■ **What is expected**: Go through the listing and return every line with "pixels" in it.

■ **Material provided**:
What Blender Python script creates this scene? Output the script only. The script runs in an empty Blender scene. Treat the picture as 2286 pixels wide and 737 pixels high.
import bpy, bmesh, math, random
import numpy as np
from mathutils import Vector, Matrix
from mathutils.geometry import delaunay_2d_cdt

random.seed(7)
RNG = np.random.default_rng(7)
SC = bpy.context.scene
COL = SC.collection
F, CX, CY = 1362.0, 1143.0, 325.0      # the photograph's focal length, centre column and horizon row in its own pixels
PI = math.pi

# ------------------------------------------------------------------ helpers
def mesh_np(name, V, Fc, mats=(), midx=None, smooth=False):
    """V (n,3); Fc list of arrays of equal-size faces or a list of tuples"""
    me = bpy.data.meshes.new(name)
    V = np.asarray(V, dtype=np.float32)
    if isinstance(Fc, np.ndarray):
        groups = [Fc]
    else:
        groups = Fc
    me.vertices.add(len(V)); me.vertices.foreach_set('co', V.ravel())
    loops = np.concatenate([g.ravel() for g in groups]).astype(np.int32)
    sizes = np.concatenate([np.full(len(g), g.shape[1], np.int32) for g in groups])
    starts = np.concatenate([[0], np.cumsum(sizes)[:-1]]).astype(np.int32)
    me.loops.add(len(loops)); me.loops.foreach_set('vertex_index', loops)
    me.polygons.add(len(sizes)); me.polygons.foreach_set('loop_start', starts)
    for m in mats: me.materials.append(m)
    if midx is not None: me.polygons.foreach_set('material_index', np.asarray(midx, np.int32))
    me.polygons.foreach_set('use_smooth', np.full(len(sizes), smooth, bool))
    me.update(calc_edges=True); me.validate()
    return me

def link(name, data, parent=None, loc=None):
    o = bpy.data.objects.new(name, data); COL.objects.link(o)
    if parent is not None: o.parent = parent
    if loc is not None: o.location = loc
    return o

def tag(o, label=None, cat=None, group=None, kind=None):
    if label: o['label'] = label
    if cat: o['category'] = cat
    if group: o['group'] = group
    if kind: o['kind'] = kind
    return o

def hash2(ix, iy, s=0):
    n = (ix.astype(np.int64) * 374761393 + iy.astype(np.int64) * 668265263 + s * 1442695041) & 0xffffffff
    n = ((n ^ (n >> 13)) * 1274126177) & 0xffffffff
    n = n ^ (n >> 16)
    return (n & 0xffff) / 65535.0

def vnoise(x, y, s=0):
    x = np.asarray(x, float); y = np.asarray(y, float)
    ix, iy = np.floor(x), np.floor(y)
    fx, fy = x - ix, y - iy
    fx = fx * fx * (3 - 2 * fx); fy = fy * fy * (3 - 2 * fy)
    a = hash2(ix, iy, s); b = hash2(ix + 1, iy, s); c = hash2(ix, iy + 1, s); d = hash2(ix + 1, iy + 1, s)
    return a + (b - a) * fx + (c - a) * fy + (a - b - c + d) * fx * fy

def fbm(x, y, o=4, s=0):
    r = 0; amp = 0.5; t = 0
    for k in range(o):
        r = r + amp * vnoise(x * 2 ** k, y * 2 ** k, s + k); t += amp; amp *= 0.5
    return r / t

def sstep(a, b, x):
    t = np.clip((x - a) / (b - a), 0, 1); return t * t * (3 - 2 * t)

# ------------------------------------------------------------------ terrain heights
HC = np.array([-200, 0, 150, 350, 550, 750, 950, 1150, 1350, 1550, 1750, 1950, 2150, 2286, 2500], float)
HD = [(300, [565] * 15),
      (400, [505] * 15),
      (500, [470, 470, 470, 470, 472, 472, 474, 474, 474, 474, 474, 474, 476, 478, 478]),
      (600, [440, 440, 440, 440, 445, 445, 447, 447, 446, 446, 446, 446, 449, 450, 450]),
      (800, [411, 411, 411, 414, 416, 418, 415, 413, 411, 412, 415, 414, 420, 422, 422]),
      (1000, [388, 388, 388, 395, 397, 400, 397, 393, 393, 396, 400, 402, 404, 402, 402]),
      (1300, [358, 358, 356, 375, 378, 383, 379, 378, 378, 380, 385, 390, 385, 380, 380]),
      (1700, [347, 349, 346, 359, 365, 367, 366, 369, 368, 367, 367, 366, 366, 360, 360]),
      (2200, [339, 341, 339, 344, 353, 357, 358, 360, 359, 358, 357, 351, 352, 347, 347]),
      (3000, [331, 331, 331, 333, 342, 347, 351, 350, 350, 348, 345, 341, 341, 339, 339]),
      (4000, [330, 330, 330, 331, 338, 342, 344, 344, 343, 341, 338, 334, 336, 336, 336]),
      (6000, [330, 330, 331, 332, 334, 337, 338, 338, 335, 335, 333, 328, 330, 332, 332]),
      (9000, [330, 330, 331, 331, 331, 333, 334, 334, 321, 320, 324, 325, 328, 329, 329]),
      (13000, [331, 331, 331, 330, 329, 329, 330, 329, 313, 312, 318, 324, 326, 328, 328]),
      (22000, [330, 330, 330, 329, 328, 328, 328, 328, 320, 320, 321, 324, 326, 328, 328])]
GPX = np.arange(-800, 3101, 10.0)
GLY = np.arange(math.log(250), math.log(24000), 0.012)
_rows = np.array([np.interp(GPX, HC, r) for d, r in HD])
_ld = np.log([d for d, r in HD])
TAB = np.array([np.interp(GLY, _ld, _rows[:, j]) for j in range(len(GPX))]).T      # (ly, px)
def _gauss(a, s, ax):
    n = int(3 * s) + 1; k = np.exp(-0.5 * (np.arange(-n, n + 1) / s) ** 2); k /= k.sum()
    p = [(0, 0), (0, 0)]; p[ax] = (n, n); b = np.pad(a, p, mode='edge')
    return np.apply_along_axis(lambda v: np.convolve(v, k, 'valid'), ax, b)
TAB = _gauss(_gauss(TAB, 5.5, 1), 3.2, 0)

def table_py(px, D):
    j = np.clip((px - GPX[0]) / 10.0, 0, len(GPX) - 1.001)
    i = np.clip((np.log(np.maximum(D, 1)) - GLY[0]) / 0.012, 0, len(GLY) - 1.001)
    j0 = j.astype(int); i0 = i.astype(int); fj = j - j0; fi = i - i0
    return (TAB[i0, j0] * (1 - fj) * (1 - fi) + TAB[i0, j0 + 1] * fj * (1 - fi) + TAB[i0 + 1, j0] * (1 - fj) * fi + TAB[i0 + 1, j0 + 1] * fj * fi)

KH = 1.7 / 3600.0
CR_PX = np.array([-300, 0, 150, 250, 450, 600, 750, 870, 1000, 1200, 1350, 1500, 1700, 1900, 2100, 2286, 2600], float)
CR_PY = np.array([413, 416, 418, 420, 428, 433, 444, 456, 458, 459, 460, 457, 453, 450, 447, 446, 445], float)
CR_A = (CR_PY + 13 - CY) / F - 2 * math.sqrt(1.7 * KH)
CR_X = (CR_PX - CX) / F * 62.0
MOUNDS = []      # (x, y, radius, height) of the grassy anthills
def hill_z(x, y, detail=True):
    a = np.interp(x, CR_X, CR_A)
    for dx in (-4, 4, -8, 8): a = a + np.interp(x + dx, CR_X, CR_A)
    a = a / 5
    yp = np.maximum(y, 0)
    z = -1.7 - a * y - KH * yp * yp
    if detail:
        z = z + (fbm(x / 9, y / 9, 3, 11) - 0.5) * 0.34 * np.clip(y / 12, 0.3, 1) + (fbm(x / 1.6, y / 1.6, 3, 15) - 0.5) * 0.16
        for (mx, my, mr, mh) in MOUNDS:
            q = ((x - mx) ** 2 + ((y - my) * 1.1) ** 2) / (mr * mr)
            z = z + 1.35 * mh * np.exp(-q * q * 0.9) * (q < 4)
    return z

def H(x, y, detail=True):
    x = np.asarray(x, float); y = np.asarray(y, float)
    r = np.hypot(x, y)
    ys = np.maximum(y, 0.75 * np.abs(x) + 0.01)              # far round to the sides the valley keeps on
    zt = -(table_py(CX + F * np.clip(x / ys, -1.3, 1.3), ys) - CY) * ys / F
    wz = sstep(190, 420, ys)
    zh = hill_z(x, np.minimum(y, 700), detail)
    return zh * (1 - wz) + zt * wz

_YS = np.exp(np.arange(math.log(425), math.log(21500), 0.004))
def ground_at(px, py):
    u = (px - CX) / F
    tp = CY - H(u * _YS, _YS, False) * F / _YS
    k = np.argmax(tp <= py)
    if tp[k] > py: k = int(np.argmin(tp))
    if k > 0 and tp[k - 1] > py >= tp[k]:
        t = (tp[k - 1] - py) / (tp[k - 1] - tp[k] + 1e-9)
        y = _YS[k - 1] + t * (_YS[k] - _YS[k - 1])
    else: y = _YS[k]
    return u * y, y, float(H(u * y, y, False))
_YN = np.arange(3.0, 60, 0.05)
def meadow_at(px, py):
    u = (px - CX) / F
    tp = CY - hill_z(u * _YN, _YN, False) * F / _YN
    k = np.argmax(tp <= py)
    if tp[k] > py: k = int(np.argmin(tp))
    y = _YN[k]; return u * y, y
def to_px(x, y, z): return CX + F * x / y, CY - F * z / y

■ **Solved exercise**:
What Blender Python script creates this scene? Output the script only. The script runs in an empty Blender scene. Treat the picture as 2286 pixels wide and 737 pixels high.
F, CX, CY = 1362.0, 1143.0, 325.0      # the photograph's focal length, centre column and horizon row in its own pixels